On Lost Wisdom, Pt. 2, Mount Eerie’s Phil Elverum and singer-songwriter Julie Doiron reunite eleven years after 2008’s Lost Wisdom to bring abstract thoughts marred by personal pains to life. As Elverum notes in song, this is the first album he has felt truly alone in his relationship status since his twenties, and in this mindset he attempts to raise his daughter on his own.

         The first track “Belief” starts the album on an incredibly heavy note, featuring simple guitar accompaniment and two-part vocal harmonies between Elverum and Doiron. This track documents Elverum’s outlook following the death of his first wife, Geneviève Castrée, through his divorce with his second wife, Michelle Williams. Towards the end, Doiron recites a potent poem by Joanne Kyger to segue to Elverum’s hopes for the future in a direction riddled with melancholy.

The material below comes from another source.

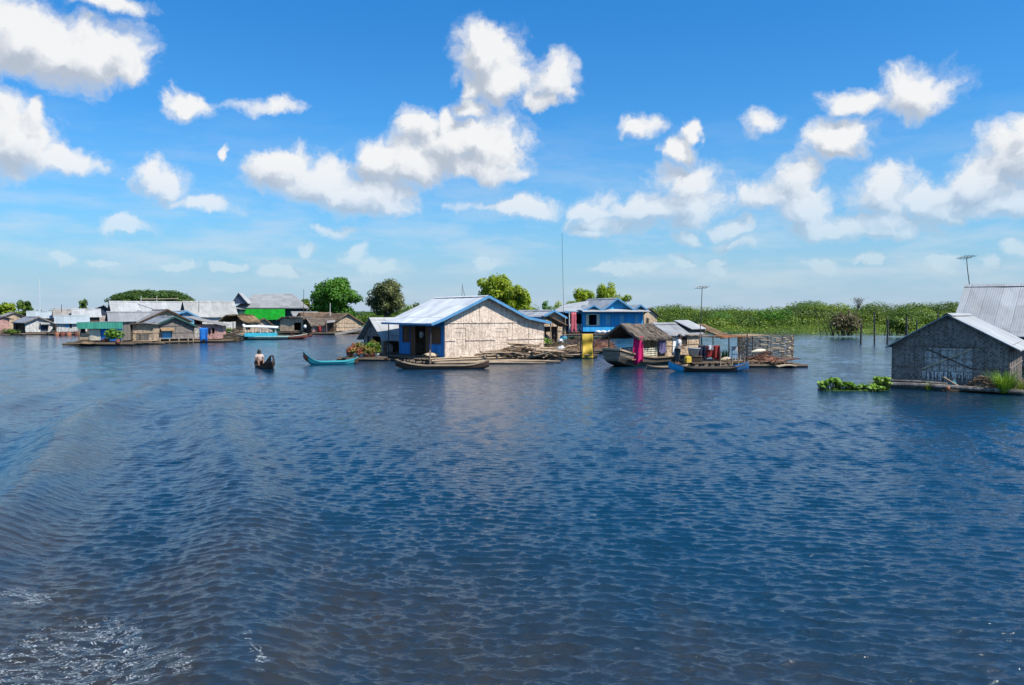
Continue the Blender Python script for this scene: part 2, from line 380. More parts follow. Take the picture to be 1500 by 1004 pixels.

         The fourth track, “Love Without Possession”, was shared as the first single off the album and it’s incredibly clear to see why. This was by far my favorite track on the album, as it deals with the raw consequence of the unfortunate celebrity given to him as the “sad boy” of the industry following a close and personal death. The song’s simple acoustic arrangement lends itself to the incredibly loaded opening statement, “What would be the use in becoming a symbol of walking desolation?”. Elverum’s personal traumas and experiences cannot be summarized or categorized into a single genre or archetype of person, just like our own lives are more complex than adjective/noun/genre. This aside, Elverum describes a new sort of love he’s never felt, not necessarily for one particular person, but for the experience of life lived. This doesn’t come without nostalgia or hard realizations, as he states; “Even if I never get to see you again, I’ll know that when we collided, we both broke each other open”. While he’s recovered from his past, the human heart is never quite assembled the same way it was before a deep pain.         Mount Eerie’s Lost Wisdom, Pt. 2 is a patchwork of years of hurt, repair, and recovery. It features some of the most beautiful Mount Eerie lyricism to date, as well as haunting harmonies from Elverum and Doiron. This album brought me to tears, and I genuinely hope to see some good down the road for Elverum as he continues to grow and change with age.